> _Set exercise_
Below are the records; copy each line in them that holds the word "this".

## Begin

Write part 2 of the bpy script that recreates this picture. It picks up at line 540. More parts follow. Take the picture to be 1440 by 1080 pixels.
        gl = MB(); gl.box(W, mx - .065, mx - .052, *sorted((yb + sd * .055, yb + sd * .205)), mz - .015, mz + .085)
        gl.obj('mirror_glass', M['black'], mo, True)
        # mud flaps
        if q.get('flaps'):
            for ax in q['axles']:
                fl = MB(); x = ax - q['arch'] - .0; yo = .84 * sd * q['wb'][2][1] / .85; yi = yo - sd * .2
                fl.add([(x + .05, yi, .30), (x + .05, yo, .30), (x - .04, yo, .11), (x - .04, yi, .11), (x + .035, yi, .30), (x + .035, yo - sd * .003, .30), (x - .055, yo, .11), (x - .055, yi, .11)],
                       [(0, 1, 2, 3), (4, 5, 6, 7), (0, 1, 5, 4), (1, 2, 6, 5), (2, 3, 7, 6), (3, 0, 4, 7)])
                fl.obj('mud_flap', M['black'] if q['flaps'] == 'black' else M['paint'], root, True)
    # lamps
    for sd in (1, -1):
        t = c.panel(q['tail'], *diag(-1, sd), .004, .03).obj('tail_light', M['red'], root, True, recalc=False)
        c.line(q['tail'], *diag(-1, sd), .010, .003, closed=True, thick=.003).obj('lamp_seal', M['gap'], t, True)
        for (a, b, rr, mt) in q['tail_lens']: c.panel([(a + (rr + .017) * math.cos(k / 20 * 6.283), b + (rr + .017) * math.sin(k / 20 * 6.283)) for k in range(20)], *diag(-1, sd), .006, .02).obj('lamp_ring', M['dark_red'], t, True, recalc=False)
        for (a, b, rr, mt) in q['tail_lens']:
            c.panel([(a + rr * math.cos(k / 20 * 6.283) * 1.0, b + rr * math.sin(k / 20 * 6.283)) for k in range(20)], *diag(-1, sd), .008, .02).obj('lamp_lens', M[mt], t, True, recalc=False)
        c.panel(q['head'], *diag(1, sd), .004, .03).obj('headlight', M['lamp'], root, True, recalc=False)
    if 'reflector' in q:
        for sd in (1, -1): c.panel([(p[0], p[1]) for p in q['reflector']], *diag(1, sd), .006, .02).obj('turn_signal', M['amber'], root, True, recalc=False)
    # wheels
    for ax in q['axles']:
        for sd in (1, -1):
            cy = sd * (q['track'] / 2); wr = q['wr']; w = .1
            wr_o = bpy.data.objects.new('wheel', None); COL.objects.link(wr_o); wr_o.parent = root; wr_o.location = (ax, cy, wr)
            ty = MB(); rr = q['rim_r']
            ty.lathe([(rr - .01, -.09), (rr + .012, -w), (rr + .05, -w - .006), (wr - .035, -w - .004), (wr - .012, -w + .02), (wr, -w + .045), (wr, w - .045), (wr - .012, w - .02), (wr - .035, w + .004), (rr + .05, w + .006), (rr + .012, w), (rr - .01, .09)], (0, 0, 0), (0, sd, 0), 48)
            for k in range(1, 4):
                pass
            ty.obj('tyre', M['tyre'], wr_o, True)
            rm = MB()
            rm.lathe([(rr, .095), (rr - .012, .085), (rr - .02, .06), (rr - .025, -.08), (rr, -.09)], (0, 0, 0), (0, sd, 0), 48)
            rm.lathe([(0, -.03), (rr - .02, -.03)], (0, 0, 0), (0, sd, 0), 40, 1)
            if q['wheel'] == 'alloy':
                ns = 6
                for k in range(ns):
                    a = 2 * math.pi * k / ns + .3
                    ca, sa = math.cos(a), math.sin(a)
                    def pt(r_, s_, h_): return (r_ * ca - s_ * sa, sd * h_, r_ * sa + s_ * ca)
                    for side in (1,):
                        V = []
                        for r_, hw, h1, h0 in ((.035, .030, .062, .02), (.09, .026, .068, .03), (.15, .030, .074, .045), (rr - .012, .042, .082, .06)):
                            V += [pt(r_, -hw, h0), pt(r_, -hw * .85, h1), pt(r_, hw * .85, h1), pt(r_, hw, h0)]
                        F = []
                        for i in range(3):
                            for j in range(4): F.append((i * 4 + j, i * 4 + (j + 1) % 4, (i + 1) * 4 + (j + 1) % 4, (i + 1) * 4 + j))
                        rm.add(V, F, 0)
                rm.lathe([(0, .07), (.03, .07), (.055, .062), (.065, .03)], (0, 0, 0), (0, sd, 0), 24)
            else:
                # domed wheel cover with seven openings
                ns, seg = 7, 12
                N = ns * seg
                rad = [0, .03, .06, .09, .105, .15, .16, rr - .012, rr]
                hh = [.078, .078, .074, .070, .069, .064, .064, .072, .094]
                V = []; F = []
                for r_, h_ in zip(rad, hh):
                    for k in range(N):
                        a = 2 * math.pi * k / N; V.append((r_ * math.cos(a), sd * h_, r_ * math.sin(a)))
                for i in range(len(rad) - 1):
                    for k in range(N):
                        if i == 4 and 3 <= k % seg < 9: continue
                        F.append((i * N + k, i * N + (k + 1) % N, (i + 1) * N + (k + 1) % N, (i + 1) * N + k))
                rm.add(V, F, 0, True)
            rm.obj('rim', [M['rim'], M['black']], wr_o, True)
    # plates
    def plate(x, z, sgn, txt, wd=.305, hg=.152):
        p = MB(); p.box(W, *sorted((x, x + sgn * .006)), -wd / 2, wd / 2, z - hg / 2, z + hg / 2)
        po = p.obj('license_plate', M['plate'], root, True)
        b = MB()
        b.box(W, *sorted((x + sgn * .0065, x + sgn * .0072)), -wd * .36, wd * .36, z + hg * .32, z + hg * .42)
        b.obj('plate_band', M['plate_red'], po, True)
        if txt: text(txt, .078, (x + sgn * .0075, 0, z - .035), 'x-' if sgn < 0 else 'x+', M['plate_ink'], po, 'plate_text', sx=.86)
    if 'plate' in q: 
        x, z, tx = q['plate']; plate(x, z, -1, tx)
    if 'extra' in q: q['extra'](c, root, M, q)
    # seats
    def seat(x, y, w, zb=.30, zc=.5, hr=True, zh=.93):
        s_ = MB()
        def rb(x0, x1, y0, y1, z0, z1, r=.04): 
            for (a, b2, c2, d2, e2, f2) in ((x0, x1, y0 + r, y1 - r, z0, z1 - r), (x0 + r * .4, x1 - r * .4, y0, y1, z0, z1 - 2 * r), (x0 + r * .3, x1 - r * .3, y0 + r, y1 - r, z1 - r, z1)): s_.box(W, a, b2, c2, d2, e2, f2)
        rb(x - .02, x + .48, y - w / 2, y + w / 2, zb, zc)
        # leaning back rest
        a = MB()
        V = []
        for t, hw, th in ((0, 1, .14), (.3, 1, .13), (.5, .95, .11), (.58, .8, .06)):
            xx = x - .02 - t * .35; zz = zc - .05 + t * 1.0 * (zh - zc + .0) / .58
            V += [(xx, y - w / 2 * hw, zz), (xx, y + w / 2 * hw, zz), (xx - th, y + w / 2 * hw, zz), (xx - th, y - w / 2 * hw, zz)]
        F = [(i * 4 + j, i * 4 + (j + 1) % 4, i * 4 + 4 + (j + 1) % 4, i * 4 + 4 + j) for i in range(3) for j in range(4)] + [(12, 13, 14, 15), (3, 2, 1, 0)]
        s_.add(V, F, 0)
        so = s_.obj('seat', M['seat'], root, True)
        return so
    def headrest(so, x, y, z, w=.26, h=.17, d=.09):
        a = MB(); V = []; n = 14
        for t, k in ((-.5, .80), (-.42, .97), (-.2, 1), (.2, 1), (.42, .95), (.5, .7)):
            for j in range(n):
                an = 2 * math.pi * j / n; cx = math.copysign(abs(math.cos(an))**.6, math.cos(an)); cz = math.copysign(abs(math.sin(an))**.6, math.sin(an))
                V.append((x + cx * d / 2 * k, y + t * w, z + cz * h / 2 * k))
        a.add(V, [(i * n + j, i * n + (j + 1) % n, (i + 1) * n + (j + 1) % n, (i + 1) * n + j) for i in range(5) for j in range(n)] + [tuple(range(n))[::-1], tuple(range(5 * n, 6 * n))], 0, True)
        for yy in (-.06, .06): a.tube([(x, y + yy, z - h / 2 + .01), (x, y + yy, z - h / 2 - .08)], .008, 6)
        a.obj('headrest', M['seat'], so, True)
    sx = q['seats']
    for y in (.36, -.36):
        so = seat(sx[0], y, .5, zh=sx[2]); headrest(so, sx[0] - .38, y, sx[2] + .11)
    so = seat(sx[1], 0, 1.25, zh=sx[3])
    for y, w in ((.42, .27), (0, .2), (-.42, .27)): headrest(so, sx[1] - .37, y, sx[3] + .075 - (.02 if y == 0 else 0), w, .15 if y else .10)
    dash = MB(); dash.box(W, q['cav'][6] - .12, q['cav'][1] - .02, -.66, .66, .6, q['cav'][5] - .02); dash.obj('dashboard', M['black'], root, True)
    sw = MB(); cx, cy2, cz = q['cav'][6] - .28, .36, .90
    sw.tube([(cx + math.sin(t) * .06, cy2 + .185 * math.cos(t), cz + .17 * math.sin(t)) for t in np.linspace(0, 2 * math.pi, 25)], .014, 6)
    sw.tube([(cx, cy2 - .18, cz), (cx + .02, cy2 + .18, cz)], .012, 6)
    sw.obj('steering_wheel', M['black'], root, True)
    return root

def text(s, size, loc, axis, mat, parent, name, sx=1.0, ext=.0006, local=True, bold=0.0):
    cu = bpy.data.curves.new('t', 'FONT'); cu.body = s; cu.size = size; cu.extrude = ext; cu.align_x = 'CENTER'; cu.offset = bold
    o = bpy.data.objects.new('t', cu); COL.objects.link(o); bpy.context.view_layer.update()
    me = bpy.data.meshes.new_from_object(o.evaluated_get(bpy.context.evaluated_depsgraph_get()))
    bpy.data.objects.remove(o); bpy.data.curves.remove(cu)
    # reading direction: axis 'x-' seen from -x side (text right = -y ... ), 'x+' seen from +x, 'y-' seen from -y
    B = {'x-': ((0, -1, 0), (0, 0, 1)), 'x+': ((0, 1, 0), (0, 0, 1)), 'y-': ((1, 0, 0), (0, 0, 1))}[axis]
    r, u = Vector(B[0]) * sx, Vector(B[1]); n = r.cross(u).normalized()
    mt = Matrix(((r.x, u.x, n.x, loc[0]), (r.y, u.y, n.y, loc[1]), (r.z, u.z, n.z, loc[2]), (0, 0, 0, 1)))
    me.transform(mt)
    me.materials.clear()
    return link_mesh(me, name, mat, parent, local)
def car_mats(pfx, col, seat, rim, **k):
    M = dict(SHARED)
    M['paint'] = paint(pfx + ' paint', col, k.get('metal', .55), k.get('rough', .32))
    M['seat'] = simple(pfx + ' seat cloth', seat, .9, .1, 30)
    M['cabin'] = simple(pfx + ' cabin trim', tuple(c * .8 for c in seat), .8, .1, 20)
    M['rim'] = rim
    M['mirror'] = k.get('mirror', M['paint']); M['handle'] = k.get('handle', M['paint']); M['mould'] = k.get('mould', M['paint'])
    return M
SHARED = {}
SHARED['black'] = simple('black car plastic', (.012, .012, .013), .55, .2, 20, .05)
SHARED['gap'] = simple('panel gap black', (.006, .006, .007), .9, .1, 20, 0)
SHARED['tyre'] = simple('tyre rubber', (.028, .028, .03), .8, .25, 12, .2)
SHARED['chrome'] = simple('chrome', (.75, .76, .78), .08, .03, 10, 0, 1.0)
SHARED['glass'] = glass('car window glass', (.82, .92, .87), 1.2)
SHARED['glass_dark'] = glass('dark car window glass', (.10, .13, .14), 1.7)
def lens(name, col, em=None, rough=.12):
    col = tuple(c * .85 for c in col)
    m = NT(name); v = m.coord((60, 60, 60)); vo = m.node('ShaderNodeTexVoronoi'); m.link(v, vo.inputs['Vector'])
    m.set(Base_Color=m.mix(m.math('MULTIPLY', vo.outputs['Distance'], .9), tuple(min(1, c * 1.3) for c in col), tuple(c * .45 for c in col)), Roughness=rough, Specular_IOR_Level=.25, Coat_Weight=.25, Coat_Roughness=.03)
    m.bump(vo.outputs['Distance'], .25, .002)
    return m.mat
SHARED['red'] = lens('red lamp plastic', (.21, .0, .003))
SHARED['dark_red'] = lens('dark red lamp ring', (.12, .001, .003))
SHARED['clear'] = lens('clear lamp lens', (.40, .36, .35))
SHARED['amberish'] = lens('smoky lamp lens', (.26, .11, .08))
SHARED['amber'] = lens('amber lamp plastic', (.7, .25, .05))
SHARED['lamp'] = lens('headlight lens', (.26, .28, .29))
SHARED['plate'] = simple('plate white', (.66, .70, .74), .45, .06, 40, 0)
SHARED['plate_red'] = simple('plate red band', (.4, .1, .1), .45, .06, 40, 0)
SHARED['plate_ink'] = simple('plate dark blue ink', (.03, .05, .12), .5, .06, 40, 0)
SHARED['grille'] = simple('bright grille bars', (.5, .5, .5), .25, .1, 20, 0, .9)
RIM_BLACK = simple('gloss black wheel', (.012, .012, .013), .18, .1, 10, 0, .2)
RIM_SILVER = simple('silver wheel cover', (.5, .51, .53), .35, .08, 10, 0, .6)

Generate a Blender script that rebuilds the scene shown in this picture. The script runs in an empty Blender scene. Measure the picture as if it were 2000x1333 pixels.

## End

> _The response_
Write part 2 of the bpy script that recreates this picture. It picks up at line 540. More parts follow. Take the picture to be 1440 by 1080 pixels.
Generate a Blender script that rebuilds the scene shown in this picture. The script runs in an empty Blender scene. Measure the picture as if it were 2000x1333 pixels.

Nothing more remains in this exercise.